289

DOYLE et al. v. BEAUPRE et al.

Circuit Court, N. D. New York.

July 25, 1889.

v.39F, no.5-19

REMOVAL OF CAUSES—TIME OF APPLICATION.

Under act Cong. March 3, 1887, (as corrected by act Aug. 13, 1888, 25 St. at Large, 433,) giving a right of removal “at the time or any time before defendant is required by the laws of the state or the rule of the state court” to plead to the complaint, where defendant under the Code of Civil Procedure of New York was compelled to answer by October 10th an application for removal made November 19th, was too late, though under section 542 defendant might have filed an amended answer during that time.

At Law.
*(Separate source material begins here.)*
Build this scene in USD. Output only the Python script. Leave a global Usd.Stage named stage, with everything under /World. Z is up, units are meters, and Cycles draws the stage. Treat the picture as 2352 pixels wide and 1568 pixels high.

Application to remand cause.

John N. Beckley, for plaintiffs.

Townsend, Dyett & Einstein, for defendants.

COXE, J. The plaintiffs are citizens of New York; the defendants of Minnesota. The action was commenced in the supreme court of this state to recover $1,250. The complaint was served August 31, 1888. Under the provisions of the Code of Civil Procedure the time to answer this complaint expired October 10, 1888. An answer containing a counter-claim for $3,000 was served October 7th. The plaintiff's served a reply to this answer October 11th. The cause was removed to this court November 19, 1888. The plaintiffs now move to remand upon the ground, inter alia, that the removal was too late. In this position they are right. The provision of the Code (section 542) permitting pleadings to be amended does not aid the defendants. The language of the act of March 3, 1887, (corrected by the act of August 13, 1888, 25 St. at Large, 433,) which provides that the cause may be removed to the circuit court “at the time or any time before the defendant is required by the laws of the state or the rule of the state court in which such suit is brought to answer or plead to the declaration or complaint of the plaintiff,” is clear and explicit. It cannot be construed to mean that the cause may be removed at any time before the expiration of an indefinite period contingent upon an answer containing a demand for affirmative relief and a reply thereto. The time to answer the complaint expired October 10th. In default of an answer on that day the plaintiffs were entitled to judgment. An answer having been served, the removal, 40 days afterwards, was too late, notwithstanding the fact that during that period the defendants might have served an amended answer. Manley v. Olney, 32 Fed. Rep. 708; Dwyer v. Peshall, Id. 497; Railroad Co. v. Houston, Id. 711; Wedekind v. Southern Pac. Co., 36 Fed. Rep. 279; Coal Co. v. Waller, 37 Fed. Rep. 545; Hurd v. Gere, 38 Fed. Rep. 537; Lockhart v. Railroad Co., Id. 274; Dixon v. Telegraph Co., Id. 377; Kaitel v. Wylie, Id. 865. The motion to remand is granted.